Leadville’s silver rush was instrumental to Denver’s formative years — the millionaires made their cash in the small city before spending some of it in Denver — and quite literally founded the scenic town as we know it. So, each summer, Leadville takes to celebrating its digging roots with a folky festival called Boom Days. The three-day celebration is chock-full of mining events, including muck shoveling — literally shoveling crushed rock into a cart and wheeling it to a finish line — drilling competitions and spike-driving challenges.

The festivals other events veer range from vaguely Western-themed — burro races — to general small-town shenanigans (there’s a car show, randomly). But really, who needs an excuse to battle a bunch of strangers in a good old-fashioned sack race?

Scottish Festival and Rocky Mountain Highland Games

When: Aug. 3-4
Where: Edgewater
How much: Single-day admission $10 for adults, $5 for seniors 65 and older and youth 12-17, children younger than 12 are free
Website: scottishgames.org

Colorado’s dry, hot summers feel a million miles away from the misty Scottish Highlands. But there is a way to get a taste of the country right in your own backyard. No, we aren’t talking about the bottle of liquor buried under your porch. (Although, sure, there too.) We’re talking about Edgewater’s Scottish Festival. Yes, what you’re conjuring in your head is probably there in some form.

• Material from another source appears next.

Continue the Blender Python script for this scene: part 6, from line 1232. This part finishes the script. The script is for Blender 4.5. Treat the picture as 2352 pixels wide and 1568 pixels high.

There will be bagpipes and haggis — the actually delicious Scottish delicacy that will be made of beef and lamb — is on lock, too. Wash that down with a one-hour scotch whisky (no “e”!) tasting for $25, provided you didn’t blow it all on haggis.

There are dozens of way to kil-t time at the 56-year-old festival. If you want to put those whiskey-meat sweats to work, enter in one of the many Scottish athletic events. Granted, you’ll have to have rotator cuffs of steel to compete: all involve throwing heavy objects such as stones and logs into the air. If spectating is more your speed, check out sword fighting at the Renaissance village, which interpolates Scotland circa 1745, or kick back and watch a traditional highland dance demonstration.